**Collected material**

-------------------------

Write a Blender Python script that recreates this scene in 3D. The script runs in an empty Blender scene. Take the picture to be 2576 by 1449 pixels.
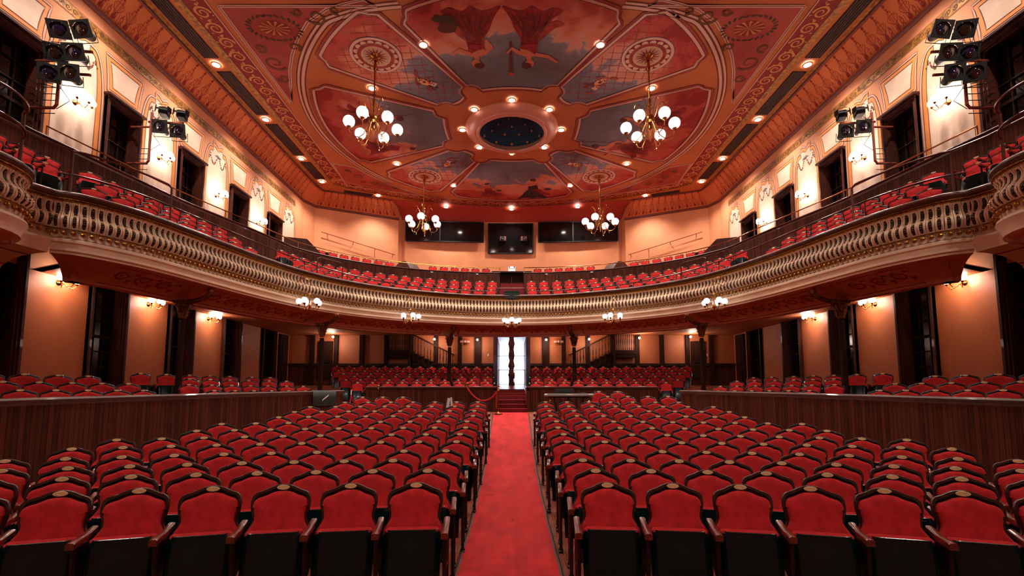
import bpy, math, random
from mathutils import Vector, Matrix
from mathutils.geometry import tessellate_polygon
random.seed(7)
PI = math.pi
SC = bpy.context.scene
COL = SC.collection
R = math.radians

# ------------------------------------------------------------------ helpers
def lin(r, g, b):
    f = lambda c: ((c / 255.0) / 12.92) if c / 255.0 <= 0.04045 else (((c / 255.0) + 0.055) / 1.055) ** 2.4
    return (f(r), f(g), f(b), 1.0)

MATS = {}
def mat(name, rgb, rough=0.6, metal=0.0, coat=0.0, sheen=None, emit=None, estr=1.0, spec=0.5,
        noise_amt=0.0, noise_scale=6.0, rgb2=None, bump=0.0, bscale=40.0, trans=0.0, stretch=None, twosided=True):
    m = bpy.data.materials.new(name); m.use_nodes = True
    nt = m.node_tree; b = nt.nodes['Principled BSDF']
    b.inputs['Base Color'].default_value = lin(*rgb)
    b.inputs['Roughness'].default_value = rough
    b.inputs['Metallic'].default_value = metal
    b.inputs['Coat Weight'].default_value = coat
    b.inputs['Specular IOR Level'].default_value = spec
    b.inputs['Transmission Weight'].default_value = trans
    if sheen:
        b.inputs['Sheen Weight'].default_value = 0.6
        b.inputs['Sheen Roughness'].default_value = 0.35
        b.inputs['Sheen Tint'].default_value = lin(*sheen)
    if emit:
        b.inputs['Emission Color'].default_value = lin(*emit)
        b.inputs['Emission Strength'].default_value = estr
    if noise_amt > 0 or rgb2 or bump > 0:
        tc = nt.nodes.new('ShaderNodeTexCoord')
        mp = nt.nodes.new('ShaderNodeMapping')
        nt.links.new(tc.outputs['Object'], mp.inputs['Vector'])
        if stretch: mp.inputs['Scale'].default_value = stretch
        if noise_amt > 0 or rgb2:
            n = nt.nodes.new('ShaderNodeTexNoise'); n.inputs['Scale'].default_value = noise_scale
            n.inputs['Detail'].default_value = 5
            nt.links.new(mp.outputs[0], n.inputs['Vector'])
            cr = nt.nodes.new('ShaderNodeValToRGB')
            c1 = lin(*rgb); c2 = lin(*rgb2) if rgb2 else tuple([c * (1 - noise_amt) for c in c1[:3]]) + (1,)
            cr.color_ramp.elements[0].position = 0.35; cr.color_ramp.elements[1].position = 0.65
            cr.color_ramp.elements[0].color = c1; cr.color_ramp.elements[1].color = c2
            nt.links.new(n.outputs['Fac'], cr.inputs['Fac'])
            nt.links.new(cr.outputs['Color'], b.inputs['Base Color'])
        if bump > 0:
            n2 = nt.nodes.new('ShaderNodeTexNoise'); n2.inputs['Scale'].default_value = bscale
            nt.links.new(tc.outputs['Object'], n2.inputs['Vector'])
            bp = nt.nodes.new('ShaderNodeBump'); bp.inputs['Strength'].default_value = bump
            bp.inputs['Distance'].default_value = 0.01
            nt.links.new(n2.outputs['Fac'], bp.inputs['Height'])
            nt.links.new(bp.outputs['Normal'], b.inputs['Normal'])
    MATS[name] = m
    return m

def board_mat(name, c1, c2, width=0.085, rough=0.45):
    """vertical tongue-and-groove boards; u of the uv map runs along the wall in metres"""
    m = bpy.data.materials.new(name); m.use_nodes = True
    nt = m.node_tree; b = nt.nodes['Principled BSDF']
    uv = nt.nodes.new('ShaderNodeUVMap'); sep = nt.nodes.new('ShaderNodeSeparateXYZ')
    nt.links.new(uv.outputs[0], sep.inputs[0])
    dv = nt.nodes.new('ShaderNodeMath'); dv.operation = 'DIVIDE'; dv.inputs[1].default_value = width
    nt.links.new(sep.outputs[0], dv.inputs[0])
    fl = nt.nodes.new('ShaderNodeMath'); fl.operation = 'FLOOR'; nt.links.new(dv.outputs[0], fl.inputs[0])
    fr = nt.nodes.new('ShaderNodeMath'); fr.operation = 'FRACT'; nt.links.new(dv.outputs[0], fr.inputs[0])
    wn = nt.nodes.new('ShaderNodeTexWhiteNoise'); wn.noise_dimensions = '1D'; nt.links.new(fl.outputs[0], wn.inputs['W'])
    cmb = nt.nodes.new('ShaderNodeCombineXYZ')
    m1 = nt.nodes.new('ShaderNodeMath'); m1.operation = 'MULTIPLY'; m1.inputs[1].default_value = 30
    nt.links.new(sep.outputs[0], m1.inputs[0]); nt.links.new(m1.outputs[0], cmb.inputs[0])
    nt.links.new(sep.outputs[1], cmb.inputs[1]); nt.links.new(wn.outputs['Value'], cmb.inputs[2])
    ns = nt.nodes.new('ShaderNodeTexNoise'); ns.inputs['Scale'].default_value = 1.5; ns.inputs['Detail'].default_value = 4
    nt.links.new(cmb.outputs[0], ns.inputs['Vector'])
    ad = nt.nodes.new('ShaderNodeMath'); ad.operation = 'ADD'
    nt.links.new(ns.outputs['Fac'], ad.inputs[0])
    wm = nt.nodes.new('ShaderNodeMath'); wm.operation = 'MULTIPLY'; wm.inputs[1].default_value = 0.5
    nt.links.new(wn.outputs['Value'], wm.inputs[0]); nt.links.new(wm.outputs[0], ad.inputs[1])
    cr = nt.nodes.new('ShaderNodeValToRGB'); cr.color_ramp.elements[0].position = 0.4; cr.color_ramp.elements[1].position = 0.95
    cr.color_ramp.elements[0].color = lin(*c1); cr.color_ramp.elements[1].color = lin(*c2)
    nt.links.new(ad.outputs[0], cr.inputs['Fac'])
    # groove
    pp = nt.nodes.new('ShaderNodeMath'); pp.operation = 'PINGPONG'; pp.inputs[1].default_value = 0.5
    nt.links.new(fr.outputs[0], pp.inputs[0])
    gt = nt.nodes.new('ShaderNodeMath'); gt.operation = 'GREATER_THAN'; gt.inputs[1].default_value = 0.045
    nt.links.new(pp.outputs[0], gt.inputs[0])
    mx = nt.nodes.new('ShaderNodeMix'); mx.data_type = 'RGBA'
    mx.inputs['A'].default_value = lin(24, 8, 6)
    nt.links.new(gt.outputs[0], mx.inputs['Factor']); nt.links.new(cr.outputs[0], mx.inputs['B'])
    nt.links.new(mx.outputs['Result'], b.inputs['Base Color'])
    b.inputs['Specular IOR Level'].default_value = .14
    b.inputs['Roughness'].default_value = rough
    MATS[name] = m
    return m

class MB:
    def __init__(s): s.v = []; s.f = []; s.m = []; s.uv = {}; s.M = Matrix.Identity(4)
    def add(s, vs, fs, mi=0, uvs=None):
        o = len(s.v)
        for v in vs: s.v.append(tuple(s.M @ Vector(v)))
        for i, f in enumerate(fs):
            if uvs: s.uv[len(s.f)] = uvs[i]
            s.f.append(tuple(o + k for k in f)); s.m.append(mi)
    def box(s, c, d, mi=0, rz=0, rx=0, ry=0, taper=1.0):
        x, y, z = d[0] / 2, d[1] / 2, d[2] / 2
        M = Matrix.Translation(c) @ Matrix.Rotation(rz, 4, 'Z') @ Matrix.Rotation(ry, 4, 'Y') @ Matrix.Rotation(rx, 4, 'X')
        vs = [M @ Vector((sx * x * (taper if sz > 0 else 1), sy * y * (taper if sz > 0 else 1), sz * z)) for sz in (-1, 1) for sy in (-1, 1) for sx in (-1, 1)]
        s.add(vs, [(0, 2, 3, 1), (4, 5, 7, 6), (0, 1, 5, 4), (2, 6, 7, 3), (0, 4, 6, 2), (1, 3, 7, 5)], mi)
    def rbox(s, c, d, b=0.01, mi=0, rz=0, rx=0, ry=0):
        """box with chamfered edges"""
        x, y, z = d[0] / 2, d[1] / 2, d[2] / 2; b = min(b, x * .95, y * .95, z * .95)
        M = Matrix.Translation(c) @ Matrix.Rotation(rz, 4, 'Z') @ Matrix.Rotation(ry, 4, 'Y') @ Matrix.Rotation(rx, 4, 'X')
        def ring(hx, hy, h, c_):
            return [(-hx + c_, -hy, h), (hx - c_, -hy, h), (hx, -hy + c_, h), (hx, hy - c_, h), (hx - c_, hy, h), (-hx + c_, hy, h), (-hx, hy - c_, h), (-hx, -hy + c_, h)]
        rs = [ring(x - b, y - b, -z, b * .4), ring(x, y, -z + b, b), ring(x, y, z - b, b), ring(x - b, y - b, z, b * .4)]
        vs = [M @ Vector(p) for r in rs for p in r]
        fs = [tuple(range(7, -1, -1)), tuple(range(24, 32))]
        for k in range(3):
            for i in range(8):
                j = (i + 1) % 8; fs.append((k * 8 + i, k * 8 + j, k * 8 + 8 + j, k * 8 + 8 + i))
        s.add(vs, fs, mi)
    def lathe(s, prof, c=(0, 0, 0), seg=12, mi=0, M=None, a0=0, a1=2 * PI, cap=True):
        M = (Matrix.Translation(c) @ M) if M else Matrix.Translation(c)
        full = abs(a1 - a0 - 2 * PI) < 1e-6; n = seg if full else seg + 1
        vs = []
        for r, z in prof:
            for k in range(n):
                a = a0 + (a1 - a0) * k / seg; vs.append(M @ Vector((r * math.cos(a), r * math.sin(a), z)))
        fs = []
        for i in range(len(prof) - 1):
            for k in range(seg):
                k2 = (k + 1) % n
                fs.append((i * n + k, i * n + k2, (i + 1) * n + k2, (i + 1) * n + k))
        s.add(vs, fs, mi)
        if full and cap:
            if prof[0][0] > 1e-4: s.add(vs[:n], [tuple(range(n - 1, -1, -1))], mi)
            if prof[-1][0] > 1e-4: s.add(vs[-n:], [tuple(range(n))], mi)
    def sphere(s, c, r, seg=14, mi=0, sc=(1, 1, 1), rings=None):
        rings = rings or seg // 2
        s.lathe([(r * math.sin(PI * i / rings) * sc[0], -r * math.cos(PI * i / rings) * sc[2]) for i in range(rings + 1)], c, seg, mi)
    def tube(s, path, r, seg=6, mi=0, caps=True, closed=False):
        P = [Vector(p) for p in path]; n = len(P); rs = r if isinstance(r, (list, tuple)) else [r] * n
        up = None; vs = []
        for i in range(n):
            if closed: t = (P[(i + 1) % n] - P[i - 1]).normalized()
            else: t = (P[min(i + 1, n - 1)] - P[max(i - 1, 0)]).normalized()
            if up is None:
                up = t.orthogonal().normalized()
            up = (up - t * up.dot(t))
            up = up.normalized() if up.length > 1e-5 else t.orthogonal().normalized()
            w = t.cross(up)
            for k in range(seg):
                a = 2 * PI * k / seg; vs.append(P[i] + (up * math.cos(a) + w * math.sin(a)) * rs[i])
        fs = []
        for i in range(n if closed else n - 1):
            i2 = (i + 1) % n
            for k in range(seg):
                k2 = (k + 1) % seg; fs.append((i * seg + k, i * seg + k2, i2 * seg + k2, i2 * seg + k))
        if caps and not closed:
            fs.append(tuple(range(seg - 1, -1, -1))); fs.append(tuple(range((n - 1) * seg, n * seg)))
        s.add(vs, fs, mi)
    def quadgrid(s, rows, mi=0, uv=None, flip=False, mids=None):
        """rows: list of equal-length point lists"""
        m = len(rows[0]); vs = [p for r in rows for p in r]
        for i in range(len(rows) - 1):
            fs = []; us = []
            for k in range(m - 1):
                f = (i * m + k, i * m + k + 1, (i + 1) * m + k + 1, (i + 1) * m + k)
                if flip: f = f[::-1]
                fs.append(f)
            o = len(s.v) if i == 0 else o
            if i == 0:
                for v in vs: s.v.append(tuple(s.M @ Vector(v)))
            for f in fs:
                if uv: s.uv[len(s.f)] = [uv[q // m][q % m] for q in f]
                s.f.append(tuple(o + q for q in f)); s.m.append(mids[i] if mids else mi)
    def build(s, name, mats, parent=None, smooth=True, angle=35, loc=None):
        me = bpy.data.meshes.new(name); me.from_pydata(s.v, [], s.f); me.update()
        mats = mats if isinstance(mats, (list, tuple)) else [mats]
        for m_ in mats: me.materials.append(MATS[m_] if isinstance(m_, str) else m_)
        if len(mats) > 1: me.polygons.foreach_set('material_index', s.m)
        if s.uv:
            ul = me.uv_layers.new(name='UVMap')
            for pi, us in s.uv.items():
                p = me.polygons[pi]
                for li, u in zip(p.loop_indices, us): ul.data[li].uv = u
        if smooth:
            me.polygons.foreach_set('use_smooth', [True] * len(me.polygons))
            try: me.set_sharp_from_angle(angle=R(angle))
            except Exception: pass
        o = bpy.data.objects.new(name, me); COL.objects.link(o)
        if parent: o.parent = parent
        if loc: o.location = loc
        return o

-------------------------

**What you will do**
Begin at the first line of the material and copy each line exactly through the one containing "R = math.radians". Omit pictures.

**Solution to the exercise**
Write a Blender Python script that recreates this scene in 3D. The script runs in an empty Blender scene. Take the picture to be 2576 by 1449 pixels.
import bpy, math, random
from mathutils import Vector, Matrix
from mathutils.geometry import tessellate_polygon
random.seed(7)
PI = math.pi
SC = bpy.context.scene
COL = SC.collection
R = math.radians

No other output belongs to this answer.